### [STORED DATA]
↓
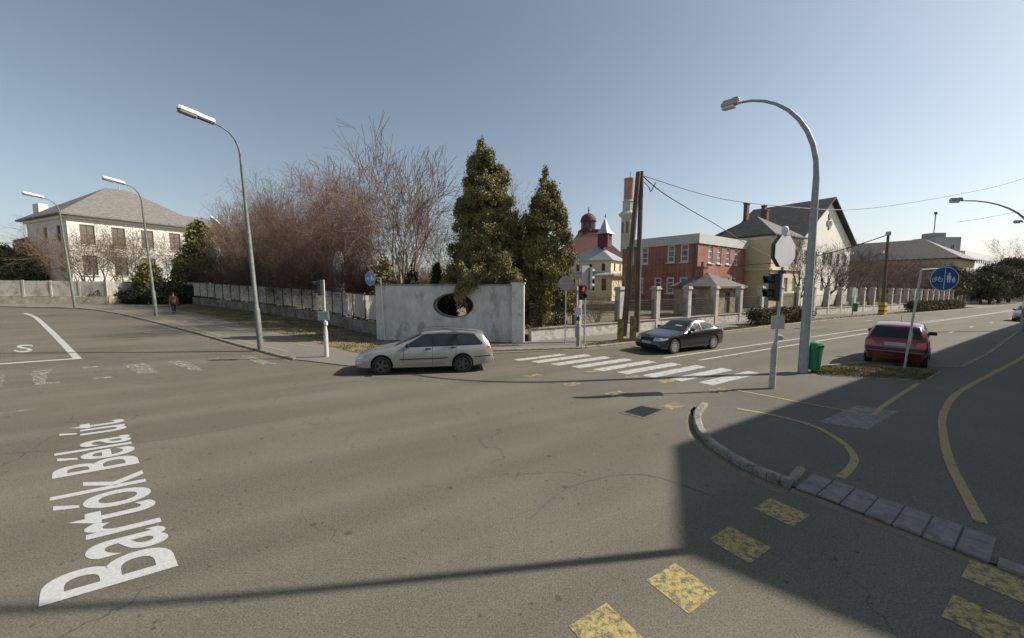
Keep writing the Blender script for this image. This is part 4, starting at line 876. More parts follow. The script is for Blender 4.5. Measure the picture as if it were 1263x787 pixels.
for k, (s, n, sc_, lab) in enumerate(((90, 21, 1.05, 'second reddish bare tree before the long dark roof'), (96, 20, 1.0, 'third reddish bare tree before the long dark roof'), (104, 21, 1.05, 'reddish bare tree directly left of the right blue sign'), (112, 20, 1.0, 'reddish bare tree hidden behind the right blue sign'))):
    dup(p2, gz(*W(s, n)), k*1.9+.8, lab, gr_, (sc_,)*3)
dup(protoB, gz(136, 106), 1.0, 'far bare tree standing above the pines at the right edge', 'far bare trees', (1.15,)*3)
dup(protoB, gz(150, 112), 2.0, 'second far bare tree above the pines at the far right', 'far bare trees', (1.0,)*3)
# bare bush between the pillars
bb = bare_tree('bare_bush', 'spindly brown bush behind the fence left of the wooden poles', posx(737, 27), 27, 81, 2.4, BARK, BARKR, kids=(5, 5, 4), trunk=.03, stems=7, spread=.5, fine=.008); bb['category'] = 'bush'
bb = bare_tree('bare_bush', 'thin bare bush growing before the yellow building wall', posx(768, 42), 42, 82, 5.2, BARK, BARKR, kids=(5, 5, 4), trunk=.05, stems=5, spread=.5, fine=.012); bb['category'] = 'bush'
# pale pollarded trunk
b = thing('pollarded_tree', 'thick whitish pollarded trunk behind the sheet fence and left signal', 'tree', gz(posx(418, 29.5), 29.5)); rr = random.Random(5)
mb = MB(); mb.tube([(0, 0, -.2), (.03, 0, 1.5), (-.03, .02, 3.2), (0, 0, 4.6), (.02, 0, 5.3)], [.46, .42, .40, .38, .22], 12); mb.obj('trunk', BARKW, b, smooth=True)
bg_, sm_ = grow(91, 3.2, kids=(4, 4, 3), trunk=.05, stems=6, spread=.5, fine=.01); V, F = tubes_np(sm_+bg_, 3); o = fast_mesh('crown', V, F, BARKT, b); o.location = (0, 0, 5.0)

def foliage(rng, n, fn, size, droop=.5, name='crown', m=THUJA, parent=None, clump=10):
    """leaf sprays: fn(rng, n) gives clump centres (n,3) and a radius each"""
    nc = n//clump; C, rad = fn(rng, nc); C = np.repeat(C, clump, 0); rad = np.repeat(rad, clump); N = len(C)
    P0 = C+rng.normal(0, 1, (N, 3))*rad[:, None]*np.array([1, 1, 1.25]); d = rng.normal(0, 1, (N, 3)); d[:, 2] -= droop; d /= np.linalg.norm(d, axis=1, keepdims=True)
    e = np.cross(d, rng.normal(0, 1, (N, 3))); e /= np.linalg.norm(e, axis=1, keepdims=True); s = size*rng.uniform(.5, 1.5, N)[:, None]
    V = np.stack([P0-e*s*.28, P0+d*s*.5-e*s*.35, P0+d*s, P0+d*s*.5+e*s*.35], 1).reshape(-1, 3); F = np.arange(N*4).reshape(-1, 4)
    return fast_mesh(name, V, F, m, parent)
def conifer(name, label, x, y, h, r, seed, n, m, size=.22, zb=.3, group=None, lean=0, ragged=.25, cat='tree', prof=None, droop=.5):
    rng = np.random.default_rng(seed); t = thing(name, label, cat, gz(x, y), 0, group)
    mb = MB(); mb.tube([(0, 0, -.2), (0, 0, h*.5), (0, 0, h*.9)], [max(.05, r*.08), r*.05, .02], 6); mb.obj('trunk', BARK, t)
    bumps = rng.uniform(0, 1, (40, 3))
    def fn(rng, k):
        u = rng.uniform(0, 1, k)**.85; a = rng.uniform(0, 2*math.pi, k); z = zb+(h-zb)*u
        pr0 = (prof(u) if prof else np.clip((1-u)**.8*1.05, 0, 1)*np.clip(.55+u*3, 0, 1)); lob = np.zeros(k)
        for b in bumps: lob += np.exp(-(((u-b[0])/.07)**2+((np.angle(np.exp(1j*(a-b[1]*6.283))))/.5)**2))*(b[2]-.35)
        R_ = r*pr0*np.clip(1+ragged*lob*1.1+rng.normal(0, .10*ragged*2, k), .25, 1.9); q = R_*np.sqrt(rng.uniform(.25, 1, k)); C = np.stack([q*np.cos(a), q*np.sin(a), z], 1); C += rng.normal(0, .03*r, C.shape); return C, np.full(k, size*.75)
    foliage(rng, n, fn, size, droop, m=m, parent=t); return t
def thuja(label, x, y, cones, seed, n):
    """several leaders, each a ragged cone (dx, dy, z0, z1, r), with drooping sprays and stray shoots"""
    cones = [(a*1.08, b, c, d, e*(1.2 if d > 5 else 1.0)) for a, b, c, d, e in cones]; rng = np.random.default_rng(seed); t = thing('evergreen_tree', label, 'tree', gz(x, y)); mb = MB()
    for (dx, dy, z0, z1, r) in cones: mb.tube([(dx*.2, dy*.2, -.2), (dx*.7, dy*.7, z1*.3), (dx, dy, z1*.7), (dx, dy, z1*.96)], [.14, .11, .05, .012], 6)
    mb.obj('trunk', BARK, t); C_ = np.array(cones); wgt = C_[:, 4]*(C_[:, 3]-C_[:, 2]); wgt /= wgt.sum(); nb = 260
    # sprays: fans of foliage that start near the stem and end beyond the outline
    def fn(rng, k):
        j = rng.choice(len(C_), nb, p=wgt); u = rng.uniform(0, 1, nb)**.9; a = rng.uniform(0, 6.283, nb); c = C_[j]; z = c[:, 2]+(c[:, 3]-c[:, 2])*u
        rr = c[:, 4]*(1-u)**.52*np.clip(.7+u*1.4, 0, 1)*rng.uniform(.55, 1.30, nb)+.10; q = rng.integers(0, nb, k); v = rng.uniform(0, 1, k)**.55
        wv = rr[q]*v; side = rng.normal(0, .16, k)*(.35+v)*rr[q]; x_ = c[q, 0]+np.cos(a[q])*wv-np.sin(a[q])*side; y_ = c[q, 1]+np.sin(a[q])*wv+np.cos(a[q])*side
        z_ = z[q]+wv*.45*np.sin(v*2.2)-.30*v**2*rr[q]+rng.normal(0, .13, k)-np.abs(rng.normal(0, .16, k))*v; return np.stack([x_, y_, z_], 1), np.full(k, .07)
    foliage(rng, int(n*1.5), fn, .088, 1.3, m=THUJA, parent=t, clump=12)
    tw = []
    for k in range(70):
        j = rng.choice(len(C_), p=wgt); c = C_[j]; u = rng.uniform(.1, 1); a = rng.uniform(0, 6.283); z = c[2]+(c[3]-c[2])*u; r_ = c[4]*(1-u)**.6; p0 = np.array([c[0], c[1], z]); p1 = p0+np.array([math.cos(a)*(r_+.35), math.sin(a)*(r_+.35), .45+rng.uniform(0, .4)]); tw.append((p0, p1, .014, .004))
    V, F = tubes_np(tw, 3); fast_mesh('twigs', V, F, BARK, t); return t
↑
### [WHAT IS NEEDED]
From the first line above to the line containing "o.location = (0, 0, 5.0)", repeat each line exactly. Pictures stay out.

### [TASK OUTPUT]
Keep writing the Blender script for this image. This is part 4, starting at line 876. More parts follow. The script is for Blender 4.5. Measure the picture as if it were 1263x787 pixels.
for k, (s, n, sc_, lab) in enumerate(((90, 21, 1.05, 'second reddish bare tree before the long dark roof'), (96, 20, 1.0, 'third reddish bare tree before the long dark roof'), (104, 21, 1.05, 'reddish bare tree directly left of the right blue sign'), (112, 20, 1.0, 'reddish bare tree hidden behind the right blue sign'))):
    dup(p2, gz(*W(s, n)), k*1.9+.8, lab, gr_, (sc_,)*3)
dup(protoB, gz(136, 106), 1.0, 'far bare tree standing above the pines at the right edge', 'far bare trees', (1.15,)*3)
dup(protoB, gz(150, 112), 2.0, 'second far bare tree above the pines at the far right', 'far bare trees', (1.0,)*3)
# bare bush between the pillars
bb = bare_tree('bare_bush', 'spindly brown bush behind the fence left of the wooden poles', posx(737, 27), 27, 81, 2.4, BARK, BARKR, kids=(5, 5, 4), trunk=.03, stems=7, spread=.5, fine=.008); bb['category'] = 'bush'
bb = bare_tree('bare_bush', 'thin bare bush growing before the yellow building wall', posx(768, 42), 42, 82, 5.2, BARK, BARKR, kids=(5, 5, 4), trunk=.05, stems=5, spread=.5, fine=.012); bb['category'] = 'bush'
# pale pollarded trunk
b = thing('pollarded_tree', 'thick whitish pollarded trunk behind the sheet fence and left signal', 'tree', gz(posx(418, 29.5), 29.5)); rr = random.Random(5)
mb = MB(); mb.tube([(0, 0, -.2), (.03, 0, 1.5), (-.03, .02, 3.2), (0, 0, 4.6), (.02, 0, 5.3)], [.46, .42, .40, .38, .22], 12); mb.obj('trunk', BARKW, b, smooth=True)
bg_, sm_ = grow(91, 3.2, kids=(4, 4, 3), trunk=.05, stems=6, spread=.5, fine=.01); V, F = tubes_np(sm_+bg_, 3); o = fast_mesh('crown', V, F, BARKT, b); o.location = (0, 0, 5.0)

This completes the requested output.